Some things that experience has taught me


I accept that I am ultimately alone.

People can still hurt me, but with the exception of Peggy, I never let them close enough that I can’t let them go.
 

I used to think that women’s bodies were holy ground; now I regard them as more akin to fruit that will rot tomorrow, and I’m not much interested in fruit—except for watermelon, of course (“The true Southern watermelon is…chief of this world’s luxuries… When one has tasted it, he knows what the angels eat. It was not a Southern watermelon that Eve took: we know it because she repented.” —Mark Twain).

I can say what I think most of the time, and when I can’t, it’s because I don’t know what I think or how to best say it, it being foolish to blurt things out.
 

I keep most of myself to myself, there being no reward in sharing it.

I accept that no one can be there for me in exactly the way I want, and that this is probably for the best.

I mediate upon what I will look like and smell like when I’m dead, and it helps me come to terms with being dead—probably in around nineteen years.

I’m not cowed by anyone who isn’t holding a gun in my face, and I don’t know how I would feel about them.

I am impressed by some people—the Lancaster bomber crews of World War II for instance.
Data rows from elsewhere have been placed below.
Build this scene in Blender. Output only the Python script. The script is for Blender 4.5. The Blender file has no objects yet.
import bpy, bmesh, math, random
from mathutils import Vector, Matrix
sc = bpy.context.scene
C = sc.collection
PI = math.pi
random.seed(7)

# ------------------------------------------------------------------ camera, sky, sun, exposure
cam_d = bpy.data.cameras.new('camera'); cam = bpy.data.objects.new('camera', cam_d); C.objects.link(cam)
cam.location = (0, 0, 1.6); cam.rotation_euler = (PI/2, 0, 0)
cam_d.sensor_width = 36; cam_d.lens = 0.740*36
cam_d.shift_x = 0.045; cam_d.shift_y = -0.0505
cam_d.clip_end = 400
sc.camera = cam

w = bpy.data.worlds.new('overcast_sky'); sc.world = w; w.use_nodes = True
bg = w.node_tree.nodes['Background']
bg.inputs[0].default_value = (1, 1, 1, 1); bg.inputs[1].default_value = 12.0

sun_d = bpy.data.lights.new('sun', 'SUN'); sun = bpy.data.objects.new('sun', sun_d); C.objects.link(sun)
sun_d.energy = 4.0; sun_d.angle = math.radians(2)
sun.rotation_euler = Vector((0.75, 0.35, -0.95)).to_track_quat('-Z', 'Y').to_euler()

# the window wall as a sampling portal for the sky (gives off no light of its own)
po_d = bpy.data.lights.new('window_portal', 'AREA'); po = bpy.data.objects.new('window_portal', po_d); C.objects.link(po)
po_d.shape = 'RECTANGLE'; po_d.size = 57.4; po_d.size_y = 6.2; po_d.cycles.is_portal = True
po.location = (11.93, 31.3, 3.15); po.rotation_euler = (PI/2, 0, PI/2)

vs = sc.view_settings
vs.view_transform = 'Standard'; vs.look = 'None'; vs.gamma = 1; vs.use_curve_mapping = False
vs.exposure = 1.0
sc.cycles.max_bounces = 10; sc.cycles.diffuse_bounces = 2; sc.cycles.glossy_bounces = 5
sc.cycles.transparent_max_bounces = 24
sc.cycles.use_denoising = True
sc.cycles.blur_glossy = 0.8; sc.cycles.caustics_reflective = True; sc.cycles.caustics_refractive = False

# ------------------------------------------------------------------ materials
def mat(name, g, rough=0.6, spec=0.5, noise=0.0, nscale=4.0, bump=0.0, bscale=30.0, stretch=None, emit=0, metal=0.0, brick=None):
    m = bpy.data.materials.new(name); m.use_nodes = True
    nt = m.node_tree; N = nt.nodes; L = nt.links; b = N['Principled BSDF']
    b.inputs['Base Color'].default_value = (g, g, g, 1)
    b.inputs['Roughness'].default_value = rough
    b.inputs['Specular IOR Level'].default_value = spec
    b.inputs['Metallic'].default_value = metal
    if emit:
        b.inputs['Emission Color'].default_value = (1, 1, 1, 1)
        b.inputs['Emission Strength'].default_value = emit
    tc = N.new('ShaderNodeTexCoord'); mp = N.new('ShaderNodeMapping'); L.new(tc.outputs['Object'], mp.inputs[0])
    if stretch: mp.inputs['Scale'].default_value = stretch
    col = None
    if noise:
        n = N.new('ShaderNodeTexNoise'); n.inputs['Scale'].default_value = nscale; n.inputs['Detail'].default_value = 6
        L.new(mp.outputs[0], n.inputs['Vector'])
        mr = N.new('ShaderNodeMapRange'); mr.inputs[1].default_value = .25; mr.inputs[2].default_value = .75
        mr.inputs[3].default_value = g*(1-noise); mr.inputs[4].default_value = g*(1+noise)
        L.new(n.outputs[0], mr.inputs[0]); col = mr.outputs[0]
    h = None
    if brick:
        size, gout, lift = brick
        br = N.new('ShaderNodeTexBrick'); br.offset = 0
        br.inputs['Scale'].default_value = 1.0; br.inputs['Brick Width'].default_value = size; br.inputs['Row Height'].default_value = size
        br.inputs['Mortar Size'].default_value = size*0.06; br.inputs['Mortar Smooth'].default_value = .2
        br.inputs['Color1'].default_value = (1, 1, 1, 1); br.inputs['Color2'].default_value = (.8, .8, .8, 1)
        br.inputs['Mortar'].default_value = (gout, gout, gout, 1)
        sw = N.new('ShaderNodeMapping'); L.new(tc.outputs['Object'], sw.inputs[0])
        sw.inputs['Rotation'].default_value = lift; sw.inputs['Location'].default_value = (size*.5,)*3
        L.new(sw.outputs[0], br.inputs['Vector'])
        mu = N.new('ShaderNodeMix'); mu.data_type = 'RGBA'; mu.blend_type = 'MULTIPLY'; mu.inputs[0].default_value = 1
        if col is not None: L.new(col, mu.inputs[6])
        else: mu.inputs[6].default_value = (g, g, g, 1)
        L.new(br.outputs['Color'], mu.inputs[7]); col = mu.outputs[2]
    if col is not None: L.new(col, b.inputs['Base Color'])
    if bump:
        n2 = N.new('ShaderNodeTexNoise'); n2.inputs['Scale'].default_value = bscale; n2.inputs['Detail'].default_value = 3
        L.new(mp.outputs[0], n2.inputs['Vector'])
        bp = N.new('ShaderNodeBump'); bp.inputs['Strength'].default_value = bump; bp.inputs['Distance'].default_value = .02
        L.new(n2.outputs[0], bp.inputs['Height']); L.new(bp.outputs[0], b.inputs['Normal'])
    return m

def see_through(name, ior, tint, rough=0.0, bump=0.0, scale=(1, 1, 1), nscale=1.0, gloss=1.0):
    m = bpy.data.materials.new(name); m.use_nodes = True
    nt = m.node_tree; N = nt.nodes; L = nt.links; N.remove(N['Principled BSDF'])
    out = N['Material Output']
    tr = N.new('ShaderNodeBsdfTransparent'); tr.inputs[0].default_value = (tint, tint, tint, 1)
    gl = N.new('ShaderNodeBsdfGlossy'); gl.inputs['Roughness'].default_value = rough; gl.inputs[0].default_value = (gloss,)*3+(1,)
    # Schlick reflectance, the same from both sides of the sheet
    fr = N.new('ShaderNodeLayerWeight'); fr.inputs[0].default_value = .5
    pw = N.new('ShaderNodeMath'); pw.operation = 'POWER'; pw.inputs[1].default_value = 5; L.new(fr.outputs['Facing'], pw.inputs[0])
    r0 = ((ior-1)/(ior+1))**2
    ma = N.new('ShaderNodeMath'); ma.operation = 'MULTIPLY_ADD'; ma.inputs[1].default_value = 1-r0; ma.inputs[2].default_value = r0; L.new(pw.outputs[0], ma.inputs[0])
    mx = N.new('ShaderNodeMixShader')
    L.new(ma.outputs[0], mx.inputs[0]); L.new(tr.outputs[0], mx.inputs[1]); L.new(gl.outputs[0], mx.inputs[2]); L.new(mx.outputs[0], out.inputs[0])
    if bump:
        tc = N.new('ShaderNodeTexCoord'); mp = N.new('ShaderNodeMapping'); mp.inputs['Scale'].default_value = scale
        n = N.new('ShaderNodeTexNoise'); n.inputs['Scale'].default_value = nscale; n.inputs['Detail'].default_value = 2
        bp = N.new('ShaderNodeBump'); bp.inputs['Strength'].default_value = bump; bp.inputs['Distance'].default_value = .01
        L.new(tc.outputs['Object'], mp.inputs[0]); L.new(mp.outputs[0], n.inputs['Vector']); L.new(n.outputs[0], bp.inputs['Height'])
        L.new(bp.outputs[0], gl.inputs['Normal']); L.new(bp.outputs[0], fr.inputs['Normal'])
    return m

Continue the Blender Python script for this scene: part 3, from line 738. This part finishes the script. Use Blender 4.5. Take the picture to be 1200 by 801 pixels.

Still, I wonder if it wouldn't have taken even more courage for some those guys to say, “No, I'm not going,” at the cost of being officially designated as “Lacking in Moral Fibre”?*


I accept my limitations, and if I err, it is in that I accept them too easily.

I’m having rum and coffee for breakfast today, and it strikes me as a pretty good breakfast, although I know I will feel differently when the high goes away. I’m also listening over and over and over to East—West. It’s the only thing I love by Paul Butterfield, but how I love it! It’s possible to justify one’s entire life with a 13-minute piece of music.

I adore computers, and I adore the Internet. How did I ever exist without them, and how long before the goddamn Republicans figure out how to charge for them and censor them?

The difference between Republicans and Democrats is that there are Democrats who care about things other than rich people and religion. If Satan exists, he’s a Republican.


I’ve strayed from the original intent of this post, but so be it.

I just got a call from someone whom I was seriously considering suing. We worked things out and even had a delightful conversation. Maybe I should have rum for breakfast everyday. I understand that it was quite the thing in 18th century America and England. 

*Of every 100 who flew, 55 were killed, 3 were injured, 12 were shot down and taken prisoner (many of them were injured), 2 were shot down and escaped, and 27 finished their tour of duty. Those who refused to fly or became emotionally incapable of flying were put to work at menial tasks and treated with eternal contempt by their former comrades and, perhaps, their friends and families.